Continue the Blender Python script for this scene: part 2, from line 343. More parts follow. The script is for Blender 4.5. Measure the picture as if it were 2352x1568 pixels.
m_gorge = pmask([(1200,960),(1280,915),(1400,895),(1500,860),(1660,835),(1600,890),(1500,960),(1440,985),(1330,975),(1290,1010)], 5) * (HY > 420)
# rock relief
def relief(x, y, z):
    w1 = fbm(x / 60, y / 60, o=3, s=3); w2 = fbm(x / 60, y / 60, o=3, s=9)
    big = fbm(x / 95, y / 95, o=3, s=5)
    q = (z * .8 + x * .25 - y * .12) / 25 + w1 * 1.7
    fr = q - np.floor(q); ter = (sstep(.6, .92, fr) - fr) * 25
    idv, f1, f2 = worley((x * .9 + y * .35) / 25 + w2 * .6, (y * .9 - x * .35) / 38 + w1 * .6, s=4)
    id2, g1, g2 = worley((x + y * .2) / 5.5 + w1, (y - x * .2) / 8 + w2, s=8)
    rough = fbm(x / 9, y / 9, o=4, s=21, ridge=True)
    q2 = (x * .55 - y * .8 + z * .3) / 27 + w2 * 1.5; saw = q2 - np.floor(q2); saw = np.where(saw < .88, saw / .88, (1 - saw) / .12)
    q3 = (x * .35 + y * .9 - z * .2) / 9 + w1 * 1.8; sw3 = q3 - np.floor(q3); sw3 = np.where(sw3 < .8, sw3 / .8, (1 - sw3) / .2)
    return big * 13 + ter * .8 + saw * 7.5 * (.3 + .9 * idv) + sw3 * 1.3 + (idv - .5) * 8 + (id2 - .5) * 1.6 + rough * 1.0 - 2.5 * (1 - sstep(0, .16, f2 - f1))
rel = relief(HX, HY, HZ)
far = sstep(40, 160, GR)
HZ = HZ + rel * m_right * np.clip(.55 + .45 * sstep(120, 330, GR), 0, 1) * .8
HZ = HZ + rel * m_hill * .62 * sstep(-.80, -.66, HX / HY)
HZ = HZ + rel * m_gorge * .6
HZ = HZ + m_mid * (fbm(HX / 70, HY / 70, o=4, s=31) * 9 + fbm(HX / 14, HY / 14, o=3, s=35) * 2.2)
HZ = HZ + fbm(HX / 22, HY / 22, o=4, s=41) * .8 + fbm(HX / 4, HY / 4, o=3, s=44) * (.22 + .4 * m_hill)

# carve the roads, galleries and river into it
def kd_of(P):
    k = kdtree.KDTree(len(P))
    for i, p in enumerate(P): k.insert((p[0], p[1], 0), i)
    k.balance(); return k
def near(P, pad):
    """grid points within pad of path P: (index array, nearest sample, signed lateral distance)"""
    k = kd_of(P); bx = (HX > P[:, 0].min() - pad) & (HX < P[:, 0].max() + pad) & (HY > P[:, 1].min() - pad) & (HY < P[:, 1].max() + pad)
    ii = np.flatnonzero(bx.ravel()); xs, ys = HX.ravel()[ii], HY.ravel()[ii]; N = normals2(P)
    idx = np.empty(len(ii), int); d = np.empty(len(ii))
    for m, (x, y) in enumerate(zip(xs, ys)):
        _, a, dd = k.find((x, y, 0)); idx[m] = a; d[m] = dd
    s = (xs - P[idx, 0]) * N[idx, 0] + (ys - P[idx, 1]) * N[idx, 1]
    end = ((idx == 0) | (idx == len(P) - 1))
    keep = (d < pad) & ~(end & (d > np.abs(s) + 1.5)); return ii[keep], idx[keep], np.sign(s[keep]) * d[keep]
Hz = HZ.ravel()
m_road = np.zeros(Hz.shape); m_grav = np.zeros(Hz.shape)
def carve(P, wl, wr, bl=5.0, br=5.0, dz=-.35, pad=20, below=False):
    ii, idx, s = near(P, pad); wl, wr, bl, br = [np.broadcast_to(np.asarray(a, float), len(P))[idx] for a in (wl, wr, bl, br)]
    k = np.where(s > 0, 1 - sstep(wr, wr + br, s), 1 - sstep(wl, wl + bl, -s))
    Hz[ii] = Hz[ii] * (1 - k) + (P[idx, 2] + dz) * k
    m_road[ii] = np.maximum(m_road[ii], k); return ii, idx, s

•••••

→ The task
From the very first line of the data through the line with "HZ = HZ + fbm(HX" in it, please reproduce each line exactly and output nothing more.

→ Output for this task
Continue the Blender Python script for this scene: part 2, from line 343. More parts follow. The script is for Blender 4.5. Measure the picture as if it were 2352x1568 pixels.
m_gorge = pmask([(1200,960),(1280,915),(1400,895),(1500,860),(1660,835),(1600,890),(1500,960),(1440,985),(1330,975),(1290,1010)], 5) * (HY > 420)
# rock relief
def relief(x, y, z):
    w1 = fbm(x / 60, y / 60, o=3, s=3); w2 = fbm(x / 60, y / 60, o=3, s=9)
    big = fbm(x / 95, y / 95, o=3, s=5)
    q = (z * .8 + x * .25 - y * .12) / 25 + w1 * 1.7
    fr = q - np.floor(q); ter = (sstep(.6, .92, fr) - fr) * 25
    idv, f1, f2 = worley((x * .9 + y * .35) / 25 + w2 * .6, (y * .9 - x * .35) / 38 + w1 * .6, s=4)
    id2, g1, g2 = worley((x + y * .2) / 5.5 + w1, (y - x * .2) / 8 + w2, s=8)
    rough = fbm(x / 9, y / 9, o=4, s=21, ridge=True)
    q2 = (x * .55 - y * .8 + z * .3) / 27 + w2 * 1.5; saw = q2 - np.floor(q2); saw = np.where(saw < .88, saw / .88, (1 - saw) / .12)
    q3 = (x * .35 + y * .9 - z * .2) / 9 + w1 * 1.8; sw3 = q3 - np.floor(q3); sw3 = np.where(sw3 < .8, sw3 / .8, (1 - sw3) / .2)
    return big * 13 + ter * .8 + saw * 7.5 * (.3 + .9 * idv) + sw3 * 1.3 + (idv - .5) * 8 + (id2 - .5) * 1.6 + rough * 1.0 - 2.5 * (1 - sstep(0, .16, f2 - f1))
rel = relief(HX, HY, HZ)
far = sstep(40, 160, GR)
HZ = HZ + rel * m_right * np.clip(.55 + .45 * sstep(120, 330, GR), 0, 1) * .8
HZ = HZ + rel * m_hill * .62 * sstep(-.80, -.66, HX / HY)
HZ = HZ + rel * m_gorge * .6
HZ = HZ + m_mid * (fbm(HX / 70, HY / 70, o=4, s=31) * 9 + fbm(HX / 14, HY / 14, o=3, s=35) * 2.2)
HZ = HZ + fbm(HX / 22, HY / 22, o=4, s=41) * .8 + fbm(HX / 4, HY / 4, o=3, s=44) * (.22 + .4 * m_hill)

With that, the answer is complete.